Why Use Guided Discovery Problems?

Guided discovery problems can be fun, which, all by itself, may be a good enough reason to use them. But, perhaps more importantly, well-designed guided discovery problems are nicely aligned with research findings on how students learn science.

As stated by the National Research Council (2000, Inquiry and the National Science Education Standards , p. 116-120):

1. Understanding science is more than knowing facts.
2. Students build new knowledge and understanding on what they already know and believe.
3. Students formulate new knowledge by modifying and refining their current concepts and by adding new concepts to what they already know.
4. Learning is mediated by the social environment in which learners interact with others.
5. Effective learning requires that students take control of their own learning.
6. The ability to apply knowledge to novel situations, that is, transfer of learning, is affected by the degree to which students learn with understanding.

In summary, mastery of science content requires deep conceptual understanding, which must be actively constructed by the learner.
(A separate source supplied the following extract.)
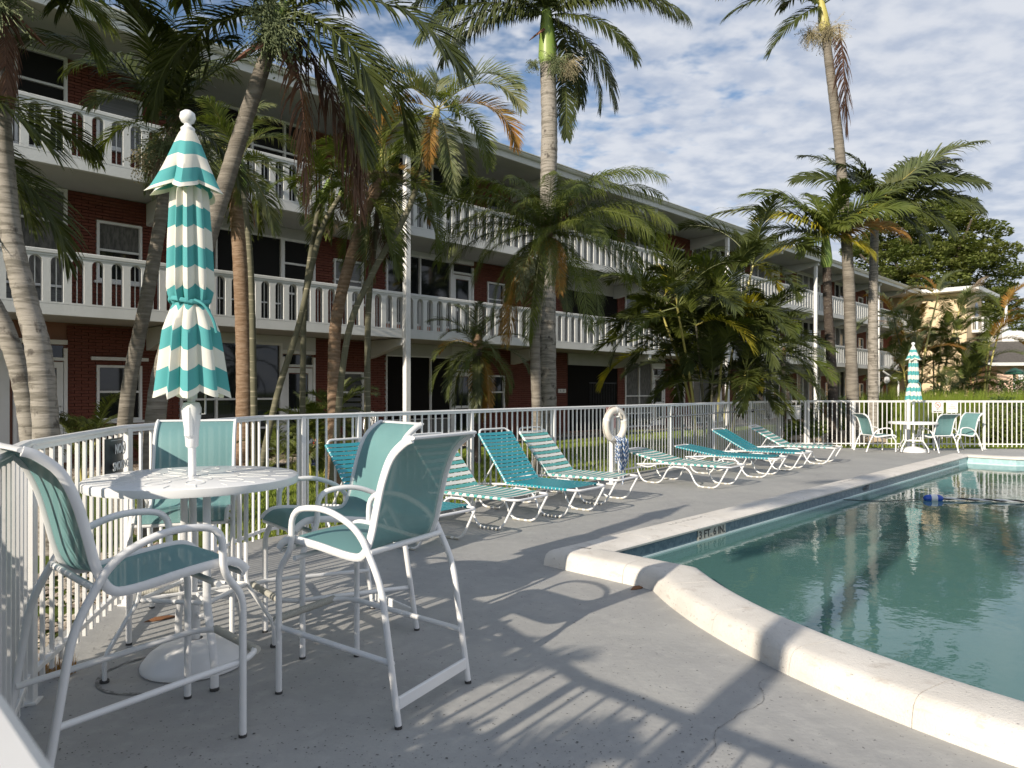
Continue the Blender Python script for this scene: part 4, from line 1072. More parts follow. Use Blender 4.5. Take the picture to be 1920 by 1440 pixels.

The learner must fit any new concept into his/her pre-existing framework of knowledge, reconstructing the logic steps that lead to and make sense of the new concept. Some students (like many of us academic types) may naturally do this while listening to lectures or reading texts, but most students don't, often because it never even occurs to them to do so, or because they think they can't do it, or because they truly are unable to do so without help. So for most students, the active construction of knowledge must be explicitly facilitated by the instructor.

One effective way to do this is with guided-discovery problems, which are inherently engaging because they take advantage of the brain's natural attraction toward progressive tasks, each with just the right degree of challenge (witness the tremendous popularity of computer games with their multiple levels of difficulty). Students not only learn the concepts; they also learn that they are capable of logically, step-by-step, working toward the solution of a scientific puzzle even if, at first glance, the puzzle seems unsolvable. Moreover, guided-discovery problems are especially effective at challenging and overcoming a major block to learning: students' misconceptions and naive preconceptions.

Some of these misconceptions and naive preconceptions are amazingly common. Thus you can specifically address them in guided-discovery problems. Below is a list of some especially common misconceptions and naive preconceptions that I have encountered in my students.

Examples of Common Misconceptions and Naive Preconceptions

• The mantle consists of magma.
• Tectonic plates = crust.
• Convection requires the input of heat.
• The cause of plate motion: tectonic plates are transported by horizontal currents in the mantle, like rafts floating down a river.
• Plate boundary locations are fixed over time.
• During an earthquake, the entire plate moves rapidly, as a rigid block.
• Volcanic gases come from the atmosphere.
• Crystallization always involves drying.
• Metamorphism requires melting.
• As sediment settles to form a layer, the smallest particles settle on the bottom of layer and the largest settle on top (that's what happens when you shake a bag of potato chips, right?).
• The moon's phases are caused by Earth's shadow.
• The seasons of the year are caused by variations in Earth's distance to the sun.
• The equator is warmer than the poles because it's closer to the sun.
• Lower density materials contain more "air" than do higher-density materials.
• Heat rises simply because that is what heat does.
• Materials that rise buoyantly through other materials do so because they are "stronger."
• Materials expand when they cool (analogy: water expands when it turns to ice).
• Global warming is caused by the hole in the ozone layer.